(c) Other Material Information. Item 15(c) is hereby amended and
supplemented by adding the following language:
On July 18, 2024, the Company and Parent filed a Certificate of Merger with the Secretary of State of
the State of Delaware (the Certificate of Merger), pursuant to which the Merger became effective (such time, the Effective Time). As a result of the Merger, the Company became a subsidiary of Parent. At the
Effective Time, each share of Class A common stock, par value $0.0001 per share, of the Company (the Class A Shares), issued and outstanding immediately prior to the Effective Time (other than Rollover Shares (as defined
below), any Class A Shares canceled pursuant to the terms of the Merger Agreement and any dissenting Class A Shares) was converted into the right to receive an amount in cash equal to $0.50 per Class A Share, without interest (the
Merger Consideration).
Immediately prior to the Effective Time, each share of Class B common stock, par value $0.0001 per share
(the Class B Shares), all of which Class B Shares were held by the Companys co-founders, Chris C. Kemp, the Companys chief executive officer, chairman and a director, and Dr. Adam P.
London, the Companys chief technology officer and a director (collectively, including the Chris Kemp Living Trust dated February 10, 2021, the Specified Stockholders), was converted into an equal number of Class A
Shares.
At the Effective Time, all Class A Shares held by Parent or its affiliates, including the Specified Stockholders (other than 160,000
Class A Shares held by the Specified Stockholders that were excluded from their respective rollover agreements to cover transaction expenses in connection with the Merger and were converted into the right to receive the Merger Consideration),
and certain other holders of Class A Shares (the Rollover Shares), as a result of having been acquired by Parent or its affiliates pursuant to a rollover agreement or in connection with the funding of a capital commitment set
forth in an equity commitment letter, were canceled without payment of any consideration therefor and cease to exist. In exchange for the delivery of such Rollover Shares to Parent, such holders of Rollover Shares were issued shares of Parent Series
A Preferred Stock. In total, 6,712,110 Class A Shares were rolled over to Parent Series A Preferred Stock.
Immediately prior to the Effective Time,
all outstanding options to purchase Class A Shares had an exercise price equal to or greater than the Merger Consideration, and in accordance with the Merger Agreement, were canceled at the Effective Time for no consideration and cease to
exist.
Immediately prior to the Effective Time, each outstanding restricted stock unit with respect to Class A Shares (a Company RSU
Award) that had vested in accordance its terms was cancelled in exchange for the right to receive an amount in cash equal to the product obtained by multiplying (a) the aggregate number of Class A Shares subject to such Company
RSU Award by (b) the Merger Consideration, without interest and less required tax withholdings.
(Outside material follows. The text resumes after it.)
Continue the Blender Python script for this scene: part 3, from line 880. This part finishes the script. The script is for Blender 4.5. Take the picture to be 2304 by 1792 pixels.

At the Effective Time, each Company RSU Award that had not vested in accordance with its terms was canceled for no consideration and cease to exist.
Immediately after the Effective Time, (a) all outstanding Company Convertible Notes, were converted into shares of Parent Series A Preferred Stock
and cancelled and all of Companys obligations under or with respect to the Company Convertible Notes were fully satisfied and discharged; and (b) all outstanding warrants to purchase Class A common stock, dated August 4, 2023,
and common stock purchase warrants, dated November 6, 2023, November 13, 2023, November 21, 2023, January 19, 2024, March 6, 2024, March 7, 2024, March 15, 2024, May 13, 2024, June 28, 2024 and
July 3, 2024, in each case, issued by the Company in favor of the respective holders thereof, were exchanged for warrants to purchase Parent Series A Preferred Stock.
Prior to the opening of trading on July 18, 2024, the Company notified the Nasdaq Capital Market (Nasdaq) that the Merger had been
completed and that the Certificate of Merger had been filed, and requested that Nasdaq suspend trading of the Class A Shares on Nasdaq prior to the opening of trading on July 18, 2024. The Company also requested that Nasdaq file with the
SEC a notification of removal from listing and registration on Form 25 to effect the delisting of all Class A Shares from Nasdaq and deregistration of such Class A Shares under Section 12(b) of the Securities Exchange Act of 1934, as
amended (the Exchange Act). In addition, the Company will file a certification on Form 15 with the SEC requesting the termination of registration of all shares of Common Stock under Section 12(g) of the Exchange Act
and the suspension of the Companys reporting obligations under Section 13 of the Exchange Act with respect to all Class A Shares.
On
July 18, 2024, the Company issued a press release announcing the closing of the Merger. The press release is attached as Exhibit 99.1 to the Form 8-K, and is incorporated by reference herein as Exhibit (a)(3).